***** DATA SECTION *****

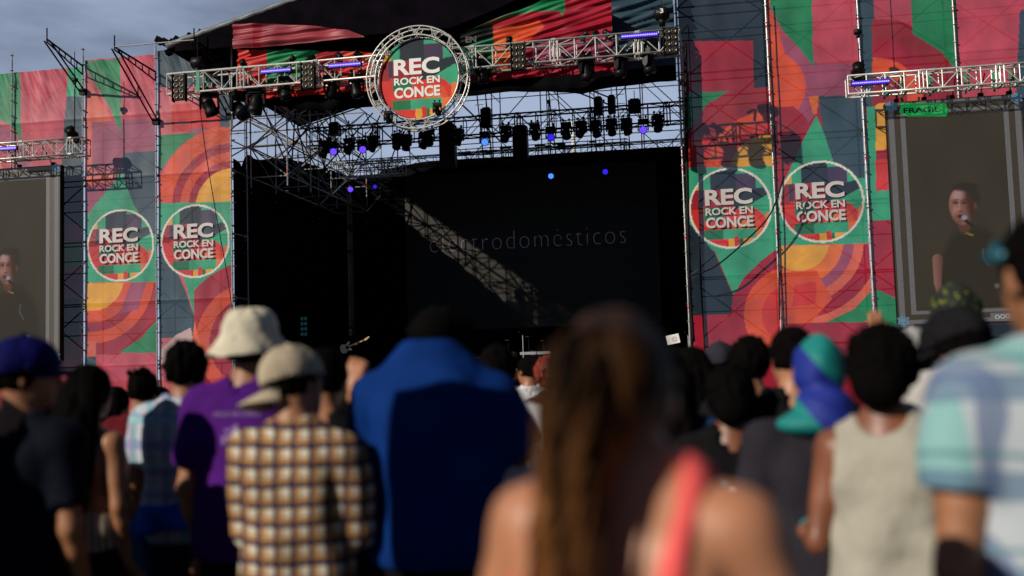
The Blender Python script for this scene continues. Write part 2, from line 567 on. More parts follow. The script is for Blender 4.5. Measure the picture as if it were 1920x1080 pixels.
# -- right wing, inner
banner(XR[0] + .06, XR[1] - .02, .2, 14.4, [
    ('poly', 'dslate', [(1200, -300), (1460, -300), (1460, 76), (1200, 80)]),
    ('poly', 'dslate', [(1411, 70), (1470, 70), (1470, 162), (1413, 164)]),
    ('poly', 'crim', [(1255, 78), (1412, 76), (1413, 172), (1255, 176)]),
    ('rings', (1440, 322), [(162, 'dred'), (118, 'or_'), (96, 'red'), (72, 'yel')], [(1255, 158), (1480, 150), (1480, 310), (1255, 318)]),
    ('poly', 'red', [(1255, 262), (1340, 256), (1322, 315), (1255, 318)]),
    ('poly', 'green', [(1255, 176), (1368, 170), (1325, 196), (1290, 244), (1255, 246)]),
    ('poly', 'teal', [(1255, 316), (1480, 309), (1480, 450), (1425, 490), (1375, 552), (1340, 470), (1255, 440)]),
    ('poly', 'dslate', [(1255, 415), (1292, 418), (1340, 474), (1374, 552), (1371, 590), (1255, 592)]),
    ('rings', (1488, 590), [(118, 'crim'), (94, 'or_'), (60, 'red')], [(1373, 440), (1480, 430), (1480, 800), (1373, 800)]),
    ('poly', 'crim', [(1255, 592), (1371, 589), (1384, 800), (1255, 800)]),
], 'tall banner with round emblem beside the right edge of the stage opening', 12, (1369, 390, 1.17), base='crim')
# -- right wing, outer
banner(XR[1] + .03, XR[2] - .03, .2, 14.4, [
    ('poly', 'pink', [(1430, -300), (1640, -300), (1640, 180), (1430, 180)]),
    ('rings', (1436, 165), [(106, 'mauve'), (74, 'or_')], [(1430, 10), (1540, 10), (1540, 330), (1430, 330)]),
    ('poly', 'or_', [(1436, 10), (1450, 30), (1478, 122), (1440, 124)]),
    ('poly', 'green', [(1442, -300), (1516, -300), (1525, 125), (1500, 92), (1466, 56), (1444, 12)]),
    ('poly', 'mauve', [(1526, 122), (1640, 116), (1640, 182), (1530, 182)]),
    ('rings', (1440, 270), [(86, 'crim'), (60, 'dred')], [(1430, 200), (1540, 200), (1540, 330), (1430, 330)]),
    ('poly', 'orange', [(1516, 180), (1535, 180), (1531, 216), (1524, 212)]),
    ('poly', 'slate', [(1535, 180), (1640, 178), (1640, 360), (1560, 360), (1545, 270)]),
    ('poly', 'teal', [(1531, 216), (1545, 250), (1575, 340), (1640, 330), (1640, 457), (1450, 462), (1450, 380), (1480, 320), (1506, 262)]),
    ('poly', 'slate', [(1546, 250), (1570, 305), (1600, 350), (1605, 280), (1595, 235)]),
    ('poly', 'salmon', [(1450, 460), (1640, 456), (1640, 612), (1450, 616)]),
    ('rings', (1497, 452), [(150, 'crim'), (122, 'salmon'), (104, 'mauve'), (84, 'orange'), (58, 'yel')], [(1450, 461), (1640, 457), (1640, 612), (1450, 616)]),
    ('poly', 'or_', [(1450, 512), (1530, 506), (1560, 560), (1520, 606), (1450, 610)]),
    ('poly', 'red', [(1490, 535), (1530, 528), (1530, 570), (1486, 575)]),
    ('poly', 'green', [(1642, 538), (1642, 602), (1545, 606), (1600, 580)]),
    ('poly', 'crim', [(1450, 608), (1660, 602), (1660, 900), (1450, 900)]),
], 'tall banner with round emblem, rightmost of the four emblem banners', 15, (1540, 378, 1.17), base='crim')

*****

:: WHAT IS REQUIRED ::
Transcribe the full listing above exactly as it stands, minus the pictures.

:: RESPONSE BELOW ::
The Blender Python script for this scene continues. Write part 2, from line 567 on. More parts follow. The script is for Blender 4.5. Measure the picture as if it were 1920x1080 pixels.
# -- right wing, inner
banner(XR[0] + .06, XR[1] - .02, .2, 14.4, [
    ('poly', 'dslate', [(1200, -300), (1460, -300), (1460, 76), (1200, 80)]),
    ('poly', 'dslate', [(1411, 70), (1470, 70), (1470, 162), (1413, 164)]),
    ('poly', 'crim', [(1255, 78), (1412, 76), (1413, 172), (1255, 176)]),
    ('rings', (1440, 322), [(162, 'dred'), (118, 'or_'), (96, 'red'), (72, 'yel')], [(1255, 158), (1480, 150), (1480, 310), (1255, 318)]),
    ('poly', 'red', [(1255, 262), (1340, 256), (1322, 315), (1255, 318)]),
    ('poly', 'green', [(1255, 176), (1368, 170), (1325, 196), (1290, 244), (1255, 246)]),
    ('poly', 'teal', [(1255, 316), (1480, 309), (1480, 450), (1425, 490), (1375, 552), (1340, 470), (1255, 440)]),
    ('poly', 'dslate', [(1255, 415), (1292, 418), (1340, 474), (1374, 552), (1371, 590), (1255, 592)]),
    ('rings', (1488, 590), [(118, 'crim'), (94, 'or_'), (60, 'red')], [(1373, 440), (1480, 430), (1480, 800), (1373, 800)]),
    ('poly', 'crim', [(1255, 592), (1371, 589), (1384, 800), (1255, 800)]),
], 'tall banner with round emblem beside the right edge of the stage opening', 12, (1369, 390, 1.17), base='crim')
# -- right wing, outer
banner(XR[1] + .03, XR[2] - .03, .2, 14.4, [
    ('poly', 'pink', [(1430, -300), (1640, -300), (1640, 180), (1430, 180)]),
    ('rings', (1436, 165), [(106, 'mauve'), (74, 'or_')], [(1430, 10), (1540, 10), (1540, 330), (1430, 330)]),
    ('poly', 'or_', [(1436, 10), (1450, 30), (1478, 122), (1440, 124)]),
    ('poly', 'green', [(1442, -300), (1516, -300), (1525, 125), (1500, 92), (1466, 56), (1444, 12)]),
    ('poly', 'mauve', [(1526, 122), (1640, 116), (1640, 182), (1530, 182)]),
    ('rings', (1440, 270), [(86, 'crim'), (60, 'dred')], [(1430, 200), (1540, 200), (1540, 330), (1430, 330)]),
    ('poly', 'orange', [(1516, 180), (1535, 180), (1531, 216), (1524, 212)]),
    ('poly', 'slate', [(1535, 180), (1640, 178), (1640, 360), (1560, 360), (1545, 270)]),
    ('poly', 'teal', [(1531, 216), (1545, 250), (1575, 340), (1640, 330), (1640, 457), (1450, 462), (1450, 380), (1480, 320), (1506, 262)]),
    ('poly', 'slate', [(1546, 250), (1570, 305), (1600, 350), (1605, 280), (1595, 235)]),
    ('poly', 'salmon', [(1450, 460), (1640, 456), (1640, 612), (1450, 616)]),
    ('rings', (1497, 452), [(150, 'crim'), (122, 'salmon'), (104, 'mauve'), (84, 'orange'), (58, 'yel')], [(1450, 461), (1640, 457), (1640, 612), (1450, 616)]),
    ('poly', 'or_', [(1450, 512), (1530, 506), (1560, 560), (1520, 606), (1450, 610)]),
    ('poly', 'red', [(1490, 535), (1530, 528), (1530, 570), (1486, 575)]),
    ('poly', 'green', [(1642, 538), (1642, 602), (1545, 606), (1600, 580)]),
    ('poly', 'crim', [(1450, 608), (1660, 602), (1660, 900), (1450, 900)]),
], 'tall banner with round emblem, rightmost of the four emblem banners', 15, (1540, 378, 1.17), base='crim')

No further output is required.